▶ [AIM] Go from the first line to the line with "random.seed(7)" and return those lines verbatim, ends included.

══ INFORMATION SUPPLIED ══

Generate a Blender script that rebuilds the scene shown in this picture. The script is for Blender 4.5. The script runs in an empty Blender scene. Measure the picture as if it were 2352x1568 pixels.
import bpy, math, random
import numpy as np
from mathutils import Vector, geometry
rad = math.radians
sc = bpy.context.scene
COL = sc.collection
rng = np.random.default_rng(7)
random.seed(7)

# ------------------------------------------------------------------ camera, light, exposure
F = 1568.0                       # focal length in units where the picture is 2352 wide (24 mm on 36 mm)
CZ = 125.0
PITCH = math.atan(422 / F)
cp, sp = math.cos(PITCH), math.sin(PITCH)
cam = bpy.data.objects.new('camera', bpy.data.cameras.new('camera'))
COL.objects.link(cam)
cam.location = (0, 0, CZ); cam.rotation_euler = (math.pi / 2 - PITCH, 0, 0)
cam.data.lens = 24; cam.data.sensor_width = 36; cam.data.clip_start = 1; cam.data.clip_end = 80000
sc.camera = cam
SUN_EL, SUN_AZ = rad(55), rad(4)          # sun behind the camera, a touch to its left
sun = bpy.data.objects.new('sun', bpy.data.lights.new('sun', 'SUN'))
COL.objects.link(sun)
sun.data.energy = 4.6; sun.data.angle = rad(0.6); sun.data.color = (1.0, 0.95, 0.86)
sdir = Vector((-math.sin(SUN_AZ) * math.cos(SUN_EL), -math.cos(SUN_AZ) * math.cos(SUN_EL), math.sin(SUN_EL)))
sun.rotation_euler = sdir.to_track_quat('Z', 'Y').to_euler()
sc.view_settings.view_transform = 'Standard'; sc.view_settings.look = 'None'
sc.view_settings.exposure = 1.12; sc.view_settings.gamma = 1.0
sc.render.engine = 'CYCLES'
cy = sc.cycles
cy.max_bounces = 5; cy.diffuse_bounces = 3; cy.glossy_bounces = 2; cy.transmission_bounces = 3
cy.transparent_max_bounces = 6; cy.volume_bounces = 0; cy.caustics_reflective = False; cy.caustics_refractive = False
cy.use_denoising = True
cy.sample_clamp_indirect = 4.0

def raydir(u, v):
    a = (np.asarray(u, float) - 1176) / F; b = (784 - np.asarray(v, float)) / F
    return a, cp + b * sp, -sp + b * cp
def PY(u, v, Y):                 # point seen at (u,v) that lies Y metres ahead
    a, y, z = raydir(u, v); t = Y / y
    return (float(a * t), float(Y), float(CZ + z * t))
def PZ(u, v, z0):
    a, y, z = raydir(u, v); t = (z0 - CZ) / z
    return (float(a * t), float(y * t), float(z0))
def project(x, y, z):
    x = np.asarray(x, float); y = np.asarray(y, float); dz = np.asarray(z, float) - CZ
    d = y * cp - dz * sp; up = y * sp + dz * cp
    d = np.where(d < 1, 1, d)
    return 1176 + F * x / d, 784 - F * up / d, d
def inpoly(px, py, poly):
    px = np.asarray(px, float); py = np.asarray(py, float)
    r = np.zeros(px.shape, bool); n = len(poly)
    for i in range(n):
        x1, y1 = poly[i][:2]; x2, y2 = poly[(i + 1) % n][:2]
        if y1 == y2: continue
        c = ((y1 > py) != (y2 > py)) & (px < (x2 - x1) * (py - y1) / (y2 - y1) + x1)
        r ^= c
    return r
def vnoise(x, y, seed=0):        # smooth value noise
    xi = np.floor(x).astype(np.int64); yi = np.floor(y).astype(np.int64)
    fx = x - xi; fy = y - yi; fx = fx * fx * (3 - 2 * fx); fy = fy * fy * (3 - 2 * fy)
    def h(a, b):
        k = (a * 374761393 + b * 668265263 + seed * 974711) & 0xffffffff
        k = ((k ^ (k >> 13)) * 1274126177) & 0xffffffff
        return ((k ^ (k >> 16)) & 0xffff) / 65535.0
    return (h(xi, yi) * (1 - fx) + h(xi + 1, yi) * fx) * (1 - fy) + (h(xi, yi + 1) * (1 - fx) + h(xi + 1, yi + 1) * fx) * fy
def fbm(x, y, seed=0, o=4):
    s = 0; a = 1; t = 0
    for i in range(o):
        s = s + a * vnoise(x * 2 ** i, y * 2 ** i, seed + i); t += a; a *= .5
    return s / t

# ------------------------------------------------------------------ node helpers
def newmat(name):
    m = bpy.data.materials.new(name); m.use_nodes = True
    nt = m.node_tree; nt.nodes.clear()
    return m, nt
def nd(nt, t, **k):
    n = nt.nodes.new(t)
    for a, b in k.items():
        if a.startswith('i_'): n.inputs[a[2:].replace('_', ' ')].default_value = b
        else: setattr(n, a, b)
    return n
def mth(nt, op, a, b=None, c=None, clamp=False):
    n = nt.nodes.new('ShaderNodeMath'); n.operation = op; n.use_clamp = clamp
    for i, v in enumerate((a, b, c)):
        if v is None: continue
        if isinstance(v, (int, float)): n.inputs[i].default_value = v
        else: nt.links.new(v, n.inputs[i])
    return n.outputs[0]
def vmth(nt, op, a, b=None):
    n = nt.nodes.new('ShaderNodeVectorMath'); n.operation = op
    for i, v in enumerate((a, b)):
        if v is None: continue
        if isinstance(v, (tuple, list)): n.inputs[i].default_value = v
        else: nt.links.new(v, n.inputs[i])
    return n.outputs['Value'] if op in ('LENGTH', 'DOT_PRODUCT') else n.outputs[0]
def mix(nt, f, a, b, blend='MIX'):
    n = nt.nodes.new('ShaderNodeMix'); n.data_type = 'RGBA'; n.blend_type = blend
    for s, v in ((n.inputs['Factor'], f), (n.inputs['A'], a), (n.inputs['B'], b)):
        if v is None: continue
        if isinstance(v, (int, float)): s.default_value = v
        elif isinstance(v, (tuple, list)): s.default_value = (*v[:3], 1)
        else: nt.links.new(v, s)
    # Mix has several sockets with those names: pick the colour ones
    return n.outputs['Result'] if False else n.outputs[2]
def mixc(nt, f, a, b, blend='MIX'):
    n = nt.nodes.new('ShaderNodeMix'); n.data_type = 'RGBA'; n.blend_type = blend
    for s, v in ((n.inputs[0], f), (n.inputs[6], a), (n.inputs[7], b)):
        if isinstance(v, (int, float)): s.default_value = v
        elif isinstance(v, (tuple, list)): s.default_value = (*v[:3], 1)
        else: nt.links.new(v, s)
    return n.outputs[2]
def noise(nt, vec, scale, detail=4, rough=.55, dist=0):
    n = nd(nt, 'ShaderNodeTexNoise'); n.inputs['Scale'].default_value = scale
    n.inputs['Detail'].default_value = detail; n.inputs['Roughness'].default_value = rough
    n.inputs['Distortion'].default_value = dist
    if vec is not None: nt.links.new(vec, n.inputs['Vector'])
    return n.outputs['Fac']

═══

▶ [RESULT]
Generate a Blender script that rebuilds the scene shown in this picture. The script is for Blender 4.5. The script runs in an empty Blender scene. Measure the picture as if it were 2352x1568 pixels.
import bpy, math, random
import numpy as np
from mathutils import Vector, geometry
rad = math.radians
sc = bpy.context.scene
COL = sc.collection
rng = np.random.default_rng(7)
random.seed(7)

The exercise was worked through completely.